Sort through the data and copy the lines holding the word "that".

[START OF COLLECTED DATA]

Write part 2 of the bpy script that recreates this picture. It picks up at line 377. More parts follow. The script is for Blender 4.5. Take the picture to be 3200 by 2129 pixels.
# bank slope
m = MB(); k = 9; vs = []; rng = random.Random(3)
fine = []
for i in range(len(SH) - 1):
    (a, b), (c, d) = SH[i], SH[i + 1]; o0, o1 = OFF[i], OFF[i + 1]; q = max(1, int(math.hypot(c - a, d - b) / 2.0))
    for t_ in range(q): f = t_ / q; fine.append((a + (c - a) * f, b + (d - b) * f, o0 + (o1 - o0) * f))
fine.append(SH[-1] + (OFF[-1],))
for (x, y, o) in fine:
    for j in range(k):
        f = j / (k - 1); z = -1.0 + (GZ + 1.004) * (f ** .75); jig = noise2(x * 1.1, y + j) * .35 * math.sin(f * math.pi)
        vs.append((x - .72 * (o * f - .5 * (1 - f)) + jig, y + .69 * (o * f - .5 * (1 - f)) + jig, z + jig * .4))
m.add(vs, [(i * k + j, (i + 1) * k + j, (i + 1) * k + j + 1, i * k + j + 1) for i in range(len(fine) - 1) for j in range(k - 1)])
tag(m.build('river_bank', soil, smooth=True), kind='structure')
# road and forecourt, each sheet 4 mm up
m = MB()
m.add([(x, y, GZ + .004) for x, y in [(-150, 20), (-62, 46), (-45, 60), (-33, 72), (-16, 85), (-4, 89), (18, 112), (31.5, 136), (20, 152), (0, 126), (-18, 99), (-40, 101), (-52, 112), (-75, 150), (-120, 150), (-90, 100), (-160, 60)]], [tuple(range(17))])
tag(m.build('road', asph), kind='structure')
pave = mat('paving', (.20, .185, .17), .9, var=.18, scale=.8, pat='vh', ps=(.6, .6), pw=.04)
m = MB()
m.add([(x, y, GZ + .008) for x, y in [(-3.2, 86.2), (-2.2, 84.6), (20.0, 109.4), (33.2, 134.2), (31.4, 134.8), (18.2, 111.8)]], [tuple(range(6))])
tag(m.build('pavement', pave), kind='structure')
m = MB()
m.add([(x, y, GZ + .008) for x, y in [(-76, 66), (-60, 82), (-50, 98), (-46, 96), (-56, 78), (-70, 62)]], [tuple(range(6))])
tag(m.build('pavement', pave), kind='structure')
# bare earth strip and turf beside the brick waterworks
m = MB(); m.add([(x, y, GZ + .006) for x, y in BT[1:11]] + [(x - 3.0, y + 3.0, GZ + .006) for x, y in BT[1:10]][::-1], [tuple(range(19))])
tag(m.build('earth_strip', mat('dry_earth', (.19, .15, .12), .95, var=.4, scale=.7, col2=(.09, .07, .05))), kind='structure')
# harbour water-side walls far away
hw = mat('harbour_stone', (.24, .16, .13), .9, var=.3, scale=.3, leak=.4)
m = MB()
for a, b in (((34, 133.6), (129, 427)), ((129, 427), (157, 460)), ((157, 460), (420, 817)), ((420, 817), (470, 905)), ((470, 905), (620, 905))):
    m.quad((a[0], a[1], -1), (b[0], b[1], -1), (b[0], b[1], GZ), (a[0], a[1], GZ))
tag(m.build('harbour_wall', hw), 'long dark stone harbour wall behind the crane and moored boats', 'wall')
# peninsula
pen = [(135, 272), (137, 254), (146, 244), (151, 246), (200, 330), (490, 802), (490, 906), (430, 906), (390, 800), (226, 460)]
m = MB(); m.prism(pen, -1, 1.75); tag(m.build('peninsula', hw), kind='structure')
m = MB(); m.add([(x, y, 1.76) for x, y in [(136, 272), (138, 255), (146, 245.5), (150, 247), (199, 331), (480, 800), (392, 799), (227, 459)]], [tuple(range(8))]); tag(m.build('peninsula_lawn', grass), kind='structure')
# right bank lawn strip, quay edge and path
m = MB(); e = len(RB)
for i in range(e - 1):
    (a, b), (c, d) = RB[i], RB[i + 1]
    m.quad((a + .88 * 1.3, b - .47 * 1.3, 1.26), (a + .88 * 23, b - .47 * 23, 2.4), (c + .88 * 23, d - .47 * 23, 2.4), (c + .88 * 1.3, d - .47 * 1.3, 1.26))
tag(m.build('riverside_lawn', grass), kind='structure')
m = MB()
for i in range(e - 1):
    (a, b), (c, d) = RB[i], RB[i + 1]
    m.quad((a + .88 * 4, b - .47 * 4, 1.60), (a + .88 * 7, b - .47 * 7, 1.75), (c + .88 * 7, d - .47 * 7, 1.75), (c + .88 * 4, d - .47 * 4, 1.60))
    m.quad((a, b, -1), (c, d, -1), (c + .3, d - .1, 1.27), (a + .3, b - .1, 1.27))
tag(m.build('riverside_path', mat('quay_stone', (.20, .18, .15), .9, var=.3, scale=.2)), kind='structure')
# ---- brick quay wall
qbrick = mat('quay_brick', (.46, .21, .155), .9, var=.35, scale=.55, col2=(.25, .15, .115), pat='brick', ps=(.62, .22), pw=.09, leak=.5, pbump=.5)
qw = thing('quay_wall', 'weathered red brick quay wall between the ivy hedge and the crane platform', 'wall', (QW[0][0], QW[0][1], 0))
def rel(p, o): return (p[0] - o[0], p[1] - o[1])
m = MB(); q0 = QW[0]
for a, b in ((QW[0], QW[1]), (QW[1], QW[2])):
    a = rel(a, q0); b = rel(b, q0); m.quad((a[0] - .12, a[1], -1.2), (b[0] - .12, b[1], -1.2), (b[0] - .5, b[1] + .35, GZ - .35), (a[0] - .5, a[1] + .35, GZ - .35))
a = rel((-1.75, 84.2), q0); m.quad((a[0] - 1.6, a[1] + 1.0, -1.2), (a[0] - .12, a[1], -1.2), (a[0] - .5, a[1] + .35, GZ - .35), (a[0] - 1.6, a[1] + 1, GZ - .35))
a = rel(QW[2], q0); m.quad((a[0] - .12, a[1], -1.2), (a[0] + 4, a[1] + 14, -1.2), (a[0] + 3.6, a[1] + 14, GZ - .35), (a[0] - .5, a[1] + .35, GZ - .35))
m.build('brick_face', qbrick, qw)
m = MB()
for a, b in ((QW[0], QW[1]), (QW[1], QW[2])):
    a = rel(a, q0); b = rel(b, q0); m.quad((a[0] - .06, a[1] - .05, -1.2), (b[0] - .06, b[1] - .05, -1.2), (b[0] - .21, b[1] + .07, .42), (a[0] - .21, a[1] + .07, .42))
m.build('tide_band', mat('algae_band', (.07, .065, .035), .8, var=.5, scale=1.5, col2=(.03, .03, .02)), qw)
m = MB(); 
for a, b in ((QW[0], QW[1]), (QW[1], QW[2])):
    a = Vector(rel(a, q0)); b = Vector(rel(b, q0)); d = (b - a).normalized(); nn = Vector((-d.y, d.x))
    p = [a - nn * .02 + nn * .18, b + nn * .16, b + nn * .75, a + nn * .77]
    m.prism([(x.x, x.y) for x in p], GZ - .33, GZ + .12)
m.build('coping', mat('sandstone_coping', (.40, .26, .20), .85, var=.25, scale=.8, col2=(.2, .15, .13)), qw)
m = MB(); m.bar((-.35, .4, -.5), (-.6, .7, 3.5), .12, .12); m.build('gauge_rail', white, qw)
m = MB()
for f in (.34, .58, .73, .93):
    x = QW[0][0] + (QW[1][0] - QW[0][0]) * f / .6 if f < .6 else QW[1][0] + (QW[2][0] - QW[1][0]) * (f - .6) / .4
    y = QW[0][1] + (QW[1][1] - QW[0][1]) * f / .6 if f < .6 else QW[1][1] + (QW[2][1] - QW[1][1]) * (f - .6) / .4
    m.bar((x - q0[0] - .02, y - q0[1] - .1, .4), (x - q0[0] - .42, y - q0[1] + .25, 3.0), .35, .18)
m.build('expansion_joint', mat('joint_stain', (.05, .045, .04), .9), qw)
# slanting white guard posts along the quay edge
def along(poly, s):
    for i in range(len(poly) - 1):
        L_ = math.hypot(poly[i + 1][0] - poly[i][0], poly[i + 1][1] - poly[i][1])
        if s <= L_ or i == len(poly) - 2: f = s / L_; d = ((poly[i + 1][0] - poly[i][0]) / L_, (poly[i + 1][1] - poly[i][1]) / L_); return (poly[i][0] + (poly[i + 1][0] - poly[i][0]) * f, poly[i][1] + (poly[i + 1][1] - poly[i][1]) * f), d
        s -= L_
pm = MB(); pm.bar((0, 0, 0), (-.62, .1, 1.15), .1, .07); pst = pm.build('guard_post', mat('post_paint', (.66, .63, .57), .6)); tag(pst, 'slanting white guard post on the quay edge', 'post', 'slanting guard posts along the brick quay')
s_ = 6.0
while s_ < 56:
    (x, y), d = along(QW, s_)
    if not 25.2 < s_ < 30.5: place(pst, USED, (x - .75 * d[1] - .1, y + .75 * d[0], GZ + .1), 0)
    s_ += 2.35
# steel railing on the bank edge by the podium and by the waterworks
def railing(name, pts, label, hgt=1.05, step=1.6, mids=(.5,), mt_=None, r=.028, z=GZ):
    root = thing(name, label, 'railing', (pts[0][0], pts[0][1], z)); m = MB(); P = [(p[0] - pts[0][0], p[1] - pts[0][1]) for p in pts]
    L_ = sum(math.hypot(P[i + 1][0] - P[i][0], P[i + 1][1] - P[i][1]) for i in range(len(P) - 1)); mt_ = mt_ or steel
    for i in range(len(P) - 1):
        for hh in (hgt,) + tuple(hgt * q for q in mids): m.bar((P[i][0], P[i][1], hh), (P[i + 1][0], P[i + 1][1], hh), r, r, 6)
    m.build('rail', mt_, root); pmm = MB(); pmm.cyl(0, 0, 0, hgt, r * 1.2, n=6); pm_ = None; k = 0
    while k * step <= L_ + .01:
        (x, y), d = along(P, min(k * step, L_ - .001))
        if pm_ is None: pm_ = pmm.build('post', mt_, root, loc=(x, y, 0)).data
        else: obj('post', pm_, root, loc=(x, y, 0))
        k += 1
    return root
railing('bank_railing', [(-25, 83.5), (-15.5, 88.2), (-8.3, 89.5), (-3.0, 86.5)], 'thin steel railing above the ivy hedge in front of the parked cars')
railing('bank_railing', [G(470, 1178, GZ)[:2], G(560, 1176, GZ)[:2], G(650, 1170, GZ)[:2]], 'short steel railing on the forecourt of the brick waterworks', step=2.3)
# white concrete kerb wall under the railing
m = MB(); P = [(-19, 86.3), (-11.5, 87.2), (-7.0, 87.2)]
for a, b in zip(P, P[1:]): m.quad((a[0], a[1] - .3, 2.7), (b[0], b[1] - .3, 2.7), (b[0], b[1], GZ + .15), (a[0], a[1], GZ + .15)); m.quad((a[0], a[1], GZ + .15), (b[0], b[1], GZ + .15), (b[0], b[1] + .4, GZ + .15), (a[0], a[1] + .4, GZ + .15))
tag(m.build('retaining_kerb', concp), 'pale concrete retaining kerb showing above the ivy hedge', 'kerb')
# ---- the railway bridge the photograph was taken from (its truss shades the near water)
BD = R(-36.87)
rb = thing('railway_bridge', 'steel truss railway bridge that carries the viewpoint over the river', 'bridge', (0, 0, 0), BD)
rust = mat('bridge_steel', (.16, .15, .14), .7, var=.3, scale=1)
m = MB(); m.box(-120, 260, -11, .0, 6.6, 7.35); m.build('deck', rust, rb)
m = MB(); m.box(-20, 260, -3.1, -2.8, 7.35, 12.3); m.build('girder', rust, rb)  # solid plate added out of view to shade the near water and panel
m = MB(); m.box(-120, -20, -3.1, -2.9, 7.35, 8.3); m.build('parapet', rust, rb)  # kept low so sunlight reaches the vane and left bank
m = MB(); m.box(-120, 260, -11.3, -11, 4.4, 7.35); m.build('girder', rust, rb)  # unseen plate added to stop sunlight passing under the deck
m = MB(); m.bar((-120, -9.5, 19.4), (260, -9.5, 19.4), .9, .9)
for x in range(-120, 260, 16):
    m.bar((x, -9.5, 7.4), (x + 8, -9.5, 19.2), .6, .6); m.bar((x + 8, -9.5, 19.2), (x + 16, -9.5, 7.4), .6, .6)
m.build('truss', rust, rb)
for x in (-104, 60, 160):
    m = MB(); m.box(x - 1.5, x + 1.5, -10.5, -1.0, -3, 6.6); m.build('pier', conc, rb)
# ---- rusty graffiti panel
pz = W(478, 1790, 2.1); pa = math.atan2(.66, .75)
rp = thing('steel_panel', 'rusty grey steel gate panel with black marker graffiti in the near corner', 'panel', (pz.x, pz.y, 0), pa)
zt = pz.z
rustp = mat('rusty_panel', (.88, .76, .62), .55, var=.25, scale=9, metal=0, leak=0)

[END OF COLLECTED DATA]

→ COMPLETE OUTPUT:
Write part 2 of the bpy script that recreates this picture. It picks up at line 377. More parts follow. The script is for Blender 4.5. Take the picture to be 3200 by 2129 pixels.
rb = thing('railway_bridge', 'steel truss railway bridge that carries the viewpoint over the river', 'bridge', (0, 0, 0), BD)